Featured Post


This essay is a very belated response to a " part 1 " published in February 2015. The gist of that essay was a response to a corre...

Friday, January 27, 2012


“Human activity is not entirely reducible to processes of production and conservation, and consumption must be divided into two distinct parts.  The first reducible part is represented by the use of the minimum necessary for the conservation of life and the continuation of the individuals’ productive activity in a given society; it is therefore a question simply of the fundamental condition of productive activity.  The second part is represented by so-called unproductive expenditures: luxury, mourning, war, cults, the construction of sumptuary monuments, games, spectacles, arts, perverse sexual activity (i.e. deflected from genital finality) - all these represent activities which, at least in primitive circumstances, have no end beyond themselves.  Now it is necessary to reserve the use of the word expenditure for the designation of these unproductive forms, and not for the designation of all the modes of consumption that serve as a means to the end of production.”—Bataille, “The Notion of Expenditure.”

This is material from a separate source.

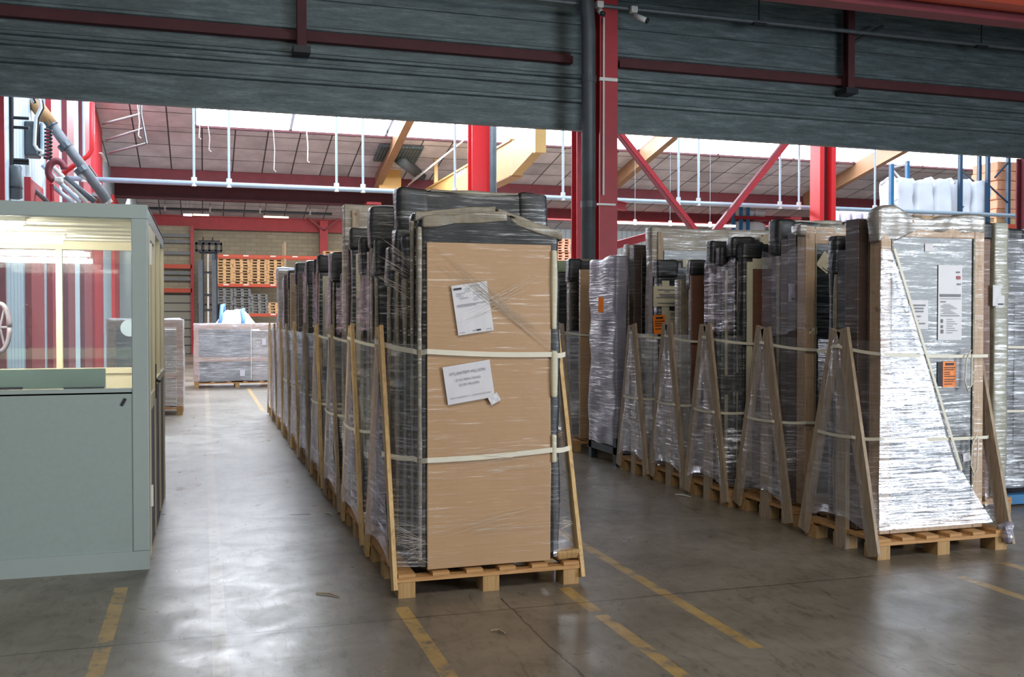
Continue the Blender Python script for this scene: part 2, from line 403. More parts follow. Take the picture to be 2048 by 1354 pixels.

I’ve recently finished a short biography of Georges Bataille by Stuart Kendall. Like most biographies, it’s most interesting in its first half, when it’s explicating how the subject of the bio came to articulate his particular set of beliefs, passions or skills, and then the second half falls off a little, descending into assorted details that pave the way to the grave, so to speak. Kendall’s most interesting observation is as follows:

Bataille’s sngle most significant essay, ‘The Notion of Expediture,’ inverts the classical—and hence, also the Marxist—economy model by insisting that consumption rather than production determines the nature and goals of culture.

I've recently completed a response for Sequart to the Bataillean concepts on a separate theme, so I'll quote myself from that forthcoming essay:

As seen in the opening quote, “expenditure” is Bataille’s term for one of two aspects of the cultural process of consuming things; elsewhere Bataille plainly distinguishes this aspect from anything related to “production and conservation.” Marx defined all aspects of culture through the consideration of who controlled the means of production, and proposed socialism as a solution to the problem of alienated labor. But if Bataille is right, then a more fundamental and inescapable alienation exists between the two aspects of consumption: the desire to conserve and the desire to expend.

And again:

Whether the creator is an archaic Icelandic skald or a modern purveyor of artcomics, he earns his daily bread by offering cultural experiences that “have no end beyond themselves.” A cash nexus supports the exchange between artist and audience, but as Bataille suggests, this “process of acquisition” has simply layered over a more fundamental form of exchange. No artist exists without influence from his real or potential audience, even as that audience changes in response to the more provocative attempts to find the audience’s favor. This egalitarian reading stands in stark contrast to the elitist vision of an avant-gardist like Clement Greenberg, propounding the romantic notion of unalloyed geniuses leading pliable audiences into the promised land of enlightenment.

In essays like this one I’ve made no bones about my antipathy for Marxist ideology, but I confess that I haven’t explored on this blog Bataille’s formulations as an alternative to Marx’s focus on the infamous “means of production.”

Elswhere in the biography Kendall applies the Bataillean ideal of consumption to the concept of identity as mediated through fictional constructs:

Consumption is, in short, a means by which individuals negotiate their identities through expenditure.

I don't recall that Bataille makes use of the contemporary-sounding term "negotiation," but I agree with Kendall's interpretation and extend it a little further into terrain that Bataille, given his anti-idealist influences (Freud, Marx, Sade), would never have contemplated.

Bataille would probably have deemed both Joseph Campbell and his chief influence Carl Jung as overly oriented upon idealism, which Bataille despised due to both his personal history and his reading of Marx. But Jung and Campbell were far from being the foursquare defenders of Platonic Idealism that detractors claim. Both were invested in dynamic psychological processes akin to what Kendall calls “negotiation.” The principal difference between Bataille and Campbell is that Bataille focuses on images of destruction for his concept of expenditure, emphasizing customs like animal/human sacrifice and the Amerindian potlatch.  In contrast Campbell focuses on images of construction: on negotiating the identity of the world through piecing together its separable aspects: the cosmological, the metaphysical, the sociological and the psychological.  Such images of construction are also a means by which both a storyteller seeks to negotiate identity for his audiences by situating them in a world governed not by reason and logic-- which I relate to the "desire to conserve," a.k.a. Freud's "reality principle" and Jung's "directed thinking."  Instead, the worlds where mythic law pertains-- where the world is made out of the blood and bones of Ymir, or a hero who returns to his native realm ends up marrying his mother (or a semi-reasonable facsimile)-- are worlds of "unproductive expenditures."

Bataille's division of consumption into its useful and useless forms also suggests some interesting parallels with the work of Susanne Langer, which I plan to explore in Part 2.